サービスとしては、買い手向けには、「アペルザ TV」、「アペルザ カタログ」を中心としたメディア事業を、売り手向けには、製造業のセールスマーケティングに特化したSaaS「アペルザ DX」を展開する。「製造業では、見込み客から問い合わせがあるとすぐ売れるという訳ではなく、高価な商品が多いため、必ず営業工程を挟む。この営業工程を最適化するサービス。つくるところで競い合う製造業の中で、意外と差がつく“売る部分”を支援するのがアペルザのミッション」と石原氏。
ソーシャルインテリア:「自分達が困っているから」で始めた家具受発注のDX
家具・インテリア業界からは、2016年に設立されたソーシャルインテリアの代表取締役である町野健氏が登壇。キュレーションメディアである「Antenna(アンテナ)」を立ち上げた町野氏が、次に選んだのが毛色の異なる家具業界である。
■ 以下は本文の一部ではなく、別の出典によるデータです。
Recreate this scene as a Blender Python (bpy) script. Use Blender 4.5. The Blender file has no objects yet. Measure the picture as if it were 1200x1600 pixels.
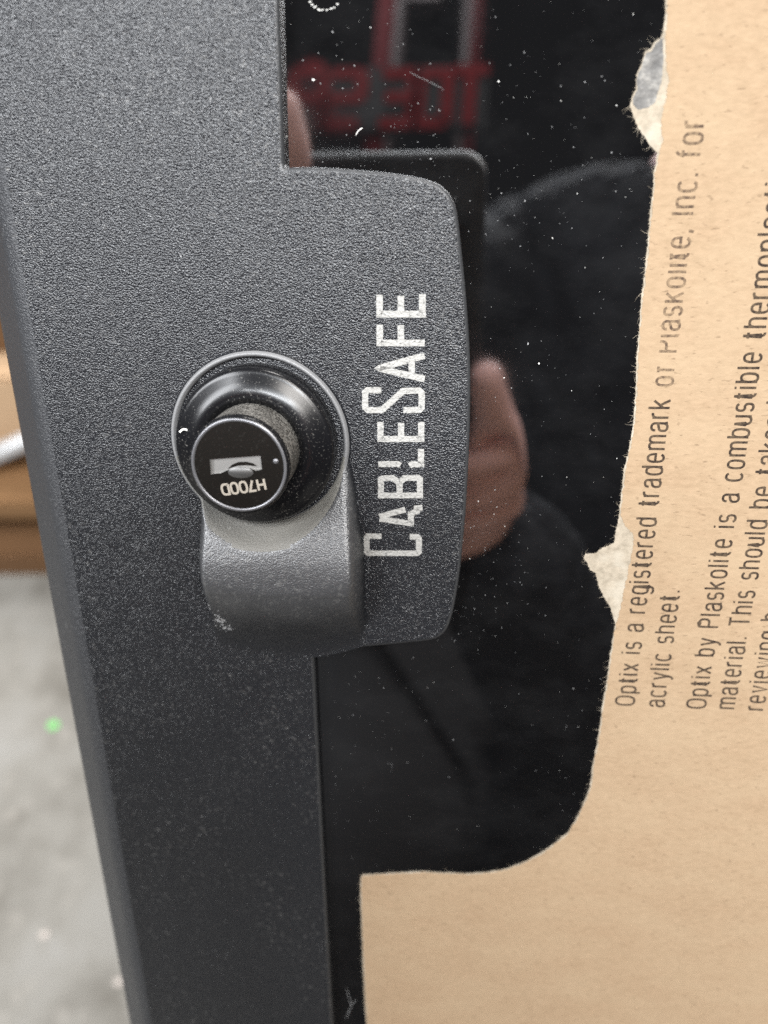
import bpy, bmesh, math, random
from mathutils import Vector, Matrix, noise
from mathutils.geometry import tessellate_polygon
random.seed(7)
SC = bpy.context.scene
COL = SC.collection
R = math.radians

# ------------------------------------------------------------------ camera
PITCH = R(50.0)
CAM_POS = Vector((0, 0, 0.90))
RIGHT = Vector((1, 0, 0))
UP = Vector((0, math.sin(PITCH), math.cos(PITCH)))
FWD = Vector((0, math.cos(PITCH), -math.sin(PITCH)))
F = 1200.0                       # focal length in photograph pixels (1200 x 1600)
DIST = 160.0                     # millimetres from the lens to the glossy sheet
def cam_dir(v): return RIGHT * v[0] - UP * v[1] + FWD * v[2]
cd = bpy.data.cameras.new('camera')
cam = bpy.data.objects.new('camera', cd); COL.objects.link(cam)
cam.matrix_world = Matrix.Translation(CAM_POS) @ Matrix((
    (RIGHT.x, UP.x, -FWD.x), (RIGHT.y, UP.y, -FWD.y), (RIGHT.z, UP.z, -FWD.z))).to_4x4()
cd.sensor_fit = 'VERTICAL'; cd.sensor_height = 36.0; cd.lens = 36.0 * F / 1600.0
cd.clip_start = 0.003; cd.clip_end = 60
cd.dof.use_dof = True; cd.dof.focus_distance = 0.160; cd.dof.aperture_fstop = 8.0
SC.camera = cam
SC.cycles.use_denoising = False      # keeps the fine grain of the plastic
SC.cycles.use_adaptive_sampling = False

# ------------------------------------------------------------------ light (an indoor workshop: ceiling lamps, one added fill lamp, dim surroundings)
world = bpy.data.worlds.new('World'); SC.world = world; world.use_nodes = True
wb = world.node_tree.nodes['Background']
wb.inputs[0].default_value = (0.80, 0.88, 1.0, 1); wb.inputs[1].default_value = 0.13
SC.view_settings.view_transform = 'Standard'; SC.view_settings.look = 'None'
SC.view_settings.exposure = 0.0; SC.view_settings.gamma = 1.0
def lamp(name, loc, target, sx, sy, power, col):
    l = bpy.data.lights.new(name, 'AREA'); l.shape = 'RECTANGLE'; l.size = sx; l.size_y = sy
    l.energy = power; l.color = col
    o = bpy.data.objects.new(name, l); COL.objects.link(o); o.location = loc
    o.rotation_euler = (Vector(target) - Vector(loc)).to_track_quat('-Z', 'Y').to_euler()
    return o
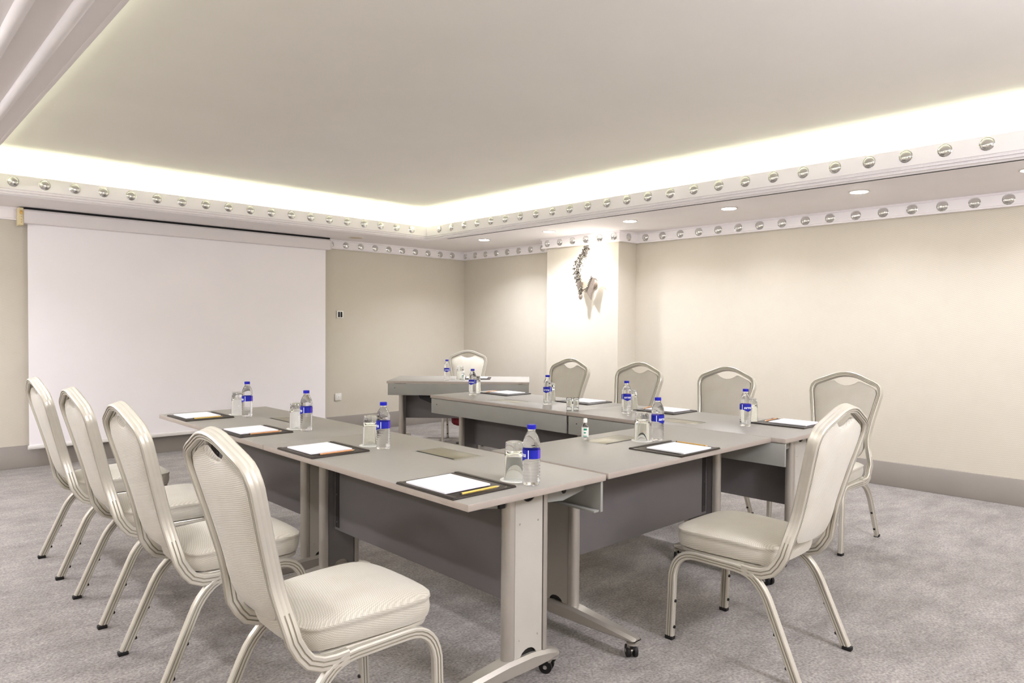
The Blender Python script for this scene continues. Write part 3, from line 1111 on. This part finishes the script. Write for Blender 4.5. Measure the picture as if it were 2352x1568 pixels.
def make_bottle():
    root = empty('water_bottle')
    R = .0315
    prof = [(.020, .004), (.024, .0), (.0295, .003), (.0315, .010)]
    z = .014
    while z < .085:                    # ribs of the lower body
        prof += [(R, z), (R - .0014, z + .004), (R, z + .008)]
        z += .0115
    prof += [(R - .0002, .090), (R - .0006, .094), (R - .0006, .126), (R, .130), (R, .134), (R - .0016, .139), (R, .144), (R - .0006, .150), (.0285, .163), (.0235, .176), (.0165, .187), (.0140, .192), (.0135, .197), (.0155, .1985), (.0155, .200), (.0130, .201), (.0130, .2035)]
    f = MB(); f.lathe(prof, seg=28); f.build('body', 'bottle_clear', root, True, 60)
    f = MB(); f.lathe([(.0162, .2005), (.0164, .203), (.0164, .214), (.0150, .2155), (.002, .216)], seg=28); f.build('cap', 'cap_blue', root)
    # label band with a pointed dip at its front
    f = MB()
    n = 64
    rl = R + .0006
    lo, hi = [], []
    for i in range(n):
        a = 2 * PI * i / n
        d = abs((a + PI) % (2 * PI) - PI)
        dip = .011 * max(0, 1 - d / .8)
        lo.append((rl * math.cos(a), rl * math.sin(a), .097 - dip))
        hi.append((rl * math.cos(a), rl * math.sin(a), .1275 + .002 * max(0, 1 - d / .75)))
    lo2 = [(x * 1.012, y * 1.012, z) for x, y, z in lo]
    hi2 = [(x * 1.012, y * 1.012, z) for x, y, z in hi]
    f.rings([lo, lo2, hi2, hi, lo], cap0=False, cap1=False)
    lab = f.build('label', ['label_blue', 'label_purple', 'ink_white'], root)
    for p in lab.data.polygons:
        a = math.atan2(p.center.y, p.center.x)
        if .95 < a < 1.05 or -1.05 < a < -.95:
            p.material_index = 2
        elif 2.2 < a < 2.9 or -2.9 < a < -2.2:
            p.material_index = 1
    me = wrap(text_mesh('sırma', .0215, 'ink_white'), rl * 1.012 + .0004, .1095, 0)
    t = bpy.data.objects.new('lettering', me); COL.objects.link(t); t.parent = root
    return root


pad0, note0, glass0, coaster0, bottle0 = make_pad(), make_notepad(), make_glass(), make_coaster(), make_bottle()
pencils = {k: make_pencil('pencil_' + k) for k in ('orange', 'yellow', 'ochre')}
PU = {id(pad0): 0, id(note0): 0, id(glass0): 0, id(coaster0): 0, id(bottle0): 0}
PU.update({id(p): 0 for p in pencils.values()})


def inst(o, x, y, z, rz, label, cat, group):
    k = id(o)
    c = o if PU[k] == 0 else copy_tree(o)
    PU[k] += 1
    c.location = (x, y, z)
    c.rotation_euler = (0, 0, rz)
    tag(c, label, cat, group)
    return c


# seat: where, pad centre, pad rot, notepad centre, pencil (mid, rot, colour), bottle, glass, text turn
places = [
    ('on the left row in the very front', (1.567, 1.935), 0, (1.540, 1.945), ((1.560, 1.790), 0, 'yellow'), (1.780, 1.770), (1.790, 1.868), 2.55),
    ('on the left row, second from the camera', (1.567, 2.885), 0, (1.552, 2.890), ((1.560, 2.744), 0, 'orange'), (1.790, 2.738), (1.800, 2.860), 2.75),
    ('on the left row, third from the camera', (1.567, 3.625), 0, (1.555, 3.635), ((1.572, 3.485), 0, 'orange'), (1.795, 3.488), (1.790, 3.590), 2.8),
    ('on the left row, nearest the projection screen', (1.575, 4.415), 0, (1.560, 4.430), ((1.572, 4.272), 0, 'yellow'), (1.795, 4.250), (1.795, 4.395), 2.9),
    ('on the short cross table', (2.800, 1.845), PI / 2, (2.790, 1.815), ((2.928, 1.830), -PI / 2, 'ochre'), (2.955, 2.048), (2.890, 2.096), 4.6),
    ('on the right row, nearest the camera', (4.045, 1.890), PI, (4.075, 1.860), ((4.065, 2.003), .05, 'orange'), (3.768, 2.010), (3.960, 2.075), 4.1),
    ('on the right row, second from the camera', (4.030, 2.735), PI, (4.045, 2.725), ((4.020, 2.875), .3, 'orange'), (3.712, 2.818), (3.900, 2.915), 4.0),
    ('on the right row, third from the camera', (4.035, 3.465), PI, (4.050, 3.455), None, (3.702, 3.522), (3.880, 3.660), 3.6),
    ('on the right row, farthest from the camera', (4.030, 4.320), PI, (4.045, 4.310), ((3.985, 4.455), .2, 'orange'), (3.735, 4.400), (3.900, 4.545), 3.6),
]
for (wh, pc, pr, nc, pn, bo, gl, tw) in places:
    inst(pad0, pc[0], pc[1], TZ, pr, 'dark brown leather desk pad ' + wh, 'desk pad', 'leather desk pads on the tables')
    inst(note0, nc[0], nc[1], TZ + .0082, pr, 'white notepad lying on the desk pad ' + wh, 'notepad', 'white notepads on the desk pads')
    if pn:
        c = inst(pencils[pn[2]], pn[0][0], pn[0][1], TZ + .0085, pn[1] + (0 if pr != PI else PI), 'wooden %s pencil beside the notepad ' % pn[2] + wh, 'pencil', 'pencils on the desk pads')
    inst(bottle0, bo[0], bo[1], TZ, tw, 'clear water bottle with blue cap and label ' + wh, 'water bottle', 'water bottles on the tables')
    inst(coaster0, gl[0], gl[1], TZ, 0, 'round white paper coaster under the upturned glass ' + wh, 'coaster', 'white paper coasters under the glasses')
    inst(glass0, gl[0], gl[1], TZ + .0014, 0, 'clear tumbler standing upside down ' + wh, 'drinking glass', 'upturned tumblers on the tables')

# head table setting


def hp(a, b):      # a along the front edge to the right, b into the table
    d = Vector((1, -1)).normalized()
    p = HF + d * a + u45 * b
    return p.x, p.y


wh = 'on the far corner table'
x, y = hp(-.13, .16); inst(bottle0, x, y, TZ, PI * 1.25, 'clear water bottle with blue cap ' + wh, 'water bottle', 'water bottles on the tables')
x, y = hp(-.005, .30); inst(coaster0, x, y, TZ, 0, 'round white paper coaster ' + wh, 'coaster', 'white paper coasters under the glasses')
inst(glass0, x, y, TZ + .0014, 0, 'clear tumbler standing upside down ' + wh, 'drinking glass', 'upturned tumblers on the tables')
x, y = hp(.15, .42); inst(pad0, x, y, TZ, PI * 1.25, 'dark brown leather desk pad ' + wh, 'desk pad', 'leather desk pads on the tables')
x, y = hp(.165, .43); inst(note0, x, y, TZ + .0082, PI * 1.25, 'white notepad lying on the desk pad ' + wh, 'notepad', 'white notepads on the desk pads')


def make_sanitizer():
    root = empty('sanitizer_bottle')
    f = MB(); f.lathe([(.014, 0), (.0165, .003), (.0175, .012), (.0175, .062), (.016, .070), (.0105, .080), (.0095, .084)], seg=24); f.build('body', 'bottle_clear', root, True, 60)
    f = MB(); f.lathe([(.0100, .082), (.0105, .084), (.0100, .102), (.0085, .104), (.002, .1045)], seg=20); f.build('cap', 'cap_white', root)
    f = MB()
    r = .0180
    n = 14
    f.rings([[(rr * math.cos(a), rr * math.sin(a), z) for a in [-1.4 + 2.8 * k / n for k in range(n + 1)]] for rr, z in ((r, .012), (r, .060), (r + .0003, .060), (r + .0003, .012), (r, .012))], closed=False, cap0=False, cap1=False)
    lab = f.build('label', 'cap_white', root)
    me = wrap(text_mesh('✚', .018, 'ink_green'), r + .0008, .048, 0)
    f = MB()
    for (z0, z1, a0, a1) in ((.045, .055, -.35, .55), (.030, .036, -.3, .3), (.014, .018, -.5, .6)):
        f.rings([[((r + .0007) * math.cos(a), (r + .0007) * math.sin(a), z) for a in [a0 + (a1 - a0) * k / 5 for k in range(6)]] for z in (z0, z1)], closed=False, cap0=False, cap1=False)
    f.build('print', 'ink_green', lab)
    return root


sa = make_sanitizer()
sa.location = (2.715, 2.318, TZ); sa.rotation_euler = (0, 0, PI * 1.2)
tag(sa, 'tiny clear bottle with white cap and green printed label by the cross table hatch', 'bottle', 'small sanitizer bottles')
sb = copy_tree(sa)
x, y = hp(.045, .12); sb.location = (x, y, TZ)
tag(sb, 'tiny white capped bottle near the front edge of the far corner table', 'bottle', 'small sanitizer bottles')

# small ribbed glass jar on the right row
f = MB()
for cxx, cyy in ((0, 0), (.027, -.027)):
    prof = [(.016, .0), (.0185, .002), (.0185, .055), (.020, .060), (.020, .085), (.0185, .088), (.0165, .086), (.0165, .008), (.002, .006)]
    f.lathe(prof, (cxx, cyy, 0), 16)
    break
jar = f.build('shot_glass', 'glass_clear', None)
jar.location = (3.545, 3.170, TZ)
GJ = 'pair of small clear glasses on the right row'
tag(jar, 'left one of two small clear glasses near the inner edge of the right row', 'glass', GJ)
j2 = jar.copy(); COL.objects.link(j2); j2.location = (3.575, 3.134, TZ)
tag(j2, 'right one of two small clear glasses near the inner edge of the right row', 'glass', GJ)

# dark bag hanging under the head table, and the red object behind its panel
d45 = Vector((1, -1)).normalized()


def hp3(a, b, z):
    x, y = hp(a, b)
    return (x, y, z)


f = MB()
pts = [(-.42, .600), (-.03, .600), (-.03, .43), (-.10, .45), (-.28, .50), (-.40, .55)]
f.rings([[hp3(a, .085, z) for a, z in pts], [hp3(a, .20, z) for a, z in pts]])
tag(f.build('equipment_tray', 'black_plastic', None, False), 'black tapered tray hanging under the far corner table behind its apron', 'tray')
f = MB()
cx, cy = hp(-.02, .62)
f.lathe([(.003, .195), (.05, .200), (.09, .213), (.11, .235), (.115, .34), (.105, .35)], (cx, cy, 0), 24)
f.mi = 1
f.lathe([(.02, .0), (.06, .0), (.06, .01), (.012, .02), (.012, .197)], (cx, cy, 0), 16)
tag(f.build('waste_bin', ['red_fabric', 'black_plastic'], None), 'dark red round container on a thin stand, glimpsed under the far corner table', 'container')
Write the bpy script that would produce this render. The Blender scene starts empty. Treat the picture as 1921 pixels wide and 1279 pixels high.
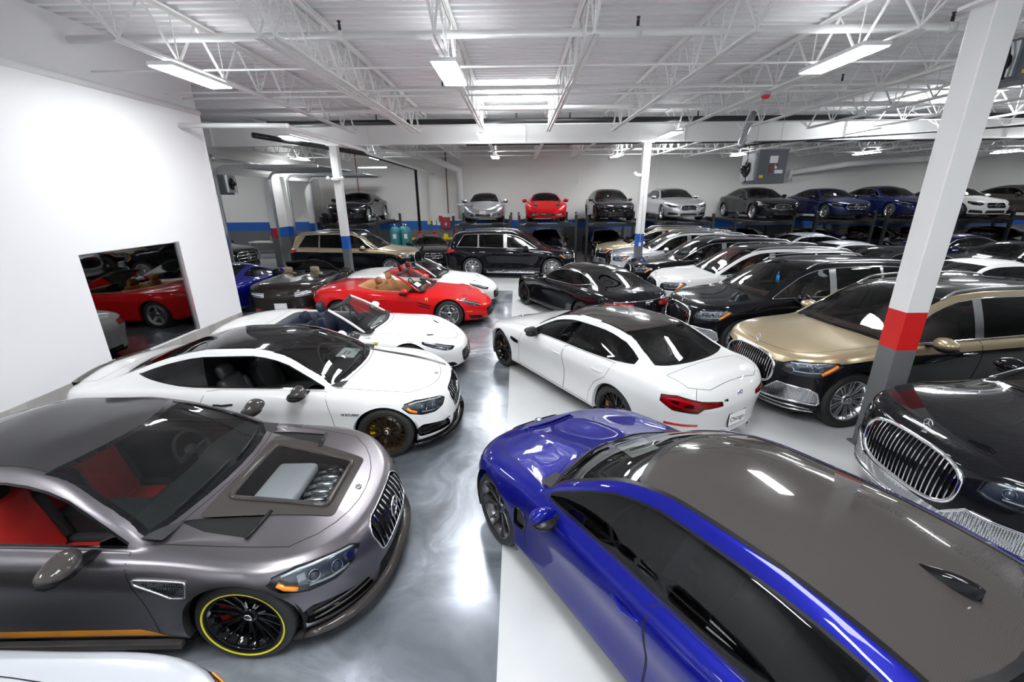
import bpy, math, random
import numpy as np
from mathutils import Vector, Matrix
random.seed(7)
sc = bpy.context.scene
# ---------------------------------------------------------------- camera
cam_data = bpy.data.cameras.new('camera'); cam = bpy.data.objects.new('camera', cam_data); sc.collection.objects.link(cam)
cam_data.sensor_width = 36.0; cam_data.lens = 806.0/1921.0*36.0; cam_data.clip_start = .05; cam_data.clip_end = 200
_p, _y, _r = .3233, -.0134, -.0092
_F = Vector((math.sin(_y)*math.cos(_p), math.cos(_y)*math.cos(_p), -math.sin(_p))); _R = Vector((math.cos(_y), -math.sin(_y), 0)); _U = _R.cross(_F)
_R2 = _R*math.cos(_r)+_U*math.sin(_r); _U2 = _U*math.cos(_r)-_R*math.sin(_r)
cam.matrix_world = Matrix(((_R2.x, _U2.x, -_F.x, 0), (_R2.y, _U2.y, -_F.y, 0), (_R2.z, _U2.z, -_F.z, 3.04), (0, 0, 0, 1)))
sc.camera = cam
# ---------------------------------------------------------------- world and exposure
wd = bpy.data.worlds.new('world'); sc.world = wd; wd.use_nodes = True
wd.node_tree.nodes['Background'].inputs[0].default_value = (.95, .97, 1, 1); wd.node_tree.nodes['Background'].inputs[1].default_value = .5
sc.view_settings.view_transform = 'Standard'; sc.view_settings.look = 'None'; sc.view_settings.gamma = 1; sc.view_settings.exposure = 0.66
sc.cycles.max_bounces = 10; sc.cycles.diffuse_bounces = 7; sc.cycles.glossy_bounces = 4; sc.cycles.transparent_max_bounces = 16; sc.cycles.sample_clamp_indirect = 6
LIGHT_E = 42.0       # emission of the ceiling lamps
SKY_E = 16.0          # emission of the skylight
# ---------------------------------------------------------------- materials
MATS = {}
def mat(name, col, rough=0.5, metal=0.0, coat=0.0, spec=0.5, emit=0.0, flake=0.0, bump=0.0, bscale=40.0, var=0.0, croll=0.03):
    if name in MATS: return MATS[name]
    m = bpy.data.materials.new(name); m.use_nodes = True
    nt = m.node_tree; b = nt.nodes['Principled BSDF']
    c = tuple(col) + (1,)
    b.inputs['Base Color'].default_value = c
    b.inputs['Roughness'].default_value = rough
    b.inputs['Metallic'].default_value = metal
    b.inputs['Coat Weight'].default_value = coat
    b.inputs['Coat Roughness'].default_value = croll
    b.inputs['Specular IOR Level'].default_value = spec
    b.inputs['Coat IOR'].default_value = 1.37
    if emit:
        b.inputs['Emission Color'].default_value = c; b.inputs['Emission Strength'].default_value = emit
    if flake or var or bump:
        tc = nt.nodes.new('ShaderNodeTexCoord')
        nz = nt.nodes.new('ShaderNodeTexNoise'); nz.inputs['Scale'].default_value = bscale if not flake else 900.0
        nz.inputs['Detail'].default_value = 3
        nt.links.new(tc.outputs['Object'], nz.inputs['Vector'])
        if flake or var:
            k = flake or var
            mx = nt.nodes.new('ShaderNodeMixRGB'); mx.blend_type = 'MIX'
            mx.inputs[1].default_value = tuple(max(0, x*(1-k)) for x in col) + (1,)
            mx.inputs[2].default_value = tuple(min(1, x*(1+k)) for x in col) + (1,)
            nt.links.new(nz.outputs['Fac'], mx.inputs[0]); nt.links.new(mx.outputs[0], b.inputs['Base Color'])
        if bump:
            bp = nt.nodes.new('ShaderNodeBump'); bp.inputs['Strength'].default_value = bump; bp.inputs['Distance'].default_value = 0.01
            nt.links.new(nz.outputs['Fac'], bp.inputs['Height']); nt.links.new(bp.outputs[0], b.inputs['Normal'])
    MATS[name] = m
    return m

def glass(name, tint, refl=1.0, ior=1.52):
    if name in MATS: return MATS[name]
    m = bpy.data.materials.new(name); m.use_nodes = True
    nt = m.node_tree; nt.nodes.clear()
    out = nt.nodes.new('ShaderNodeOutputMaterial')
    tr = nt.nodes.new('ShaderNodeBsdfTransparent'); tr.inputs[0].default_value = tuple(tint) + (1,)
    gl = nt.nodes.new('ShaderNodeBsdfGlossy'); gl.inputs['Roughness'].default_value = 0.02
    gl.inputs['Color'].default_value = (refl, refl, refl, 1)
    fr = nt.nodes.new('ShaderNodeFresnel'); fr.inputs['IOR'].default_value = ior
    mx = nt.nodes.new('ShaderNodeMixShader')
    nt.links.new(fr.outputs[0], mx.inputs[0]); nt.links.new(tr.outputs[0], mx.inputs[1]); nt.links.new(gl.outputs[0], mx.inputs[2])
    nt.links.new(mx.outputs[0], out.inputs['Surface'])
    MATS[name] = m
    return m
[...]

ソーシャルインテリアが最初に手掛けたのは、直販事業となる、個人・法人向けの家具のサブスクリプションサービスだ。日本初の家具の“サブスク”としてビジネスは拡大、続いて同社が取り組んだのが、家具の受発注を効率化するDX事業である。
当時、複数のメーカーから横断して家具を探せる仕組みがなく、「思いついたのは後付け。われわれ自身が困っていて、みんなも困っているよねという考えで立ち上げた」と町野氏。メーカーは、マスターデータを公開しておらず、あくまで紙のカタログが最新。発注側では本来別の仕事のあるデザイナーが、各メーカーの連絡先を調べ、ひとつひとつ電話で在庫確認していたという。
問題はシンプルではあるが、統合的に取りまとめる企業がなかったと町野氏。家具のデータベースを構築して、選定から見積・発注までをワンストップで効率化する業務管理クラウドの展開に至っている。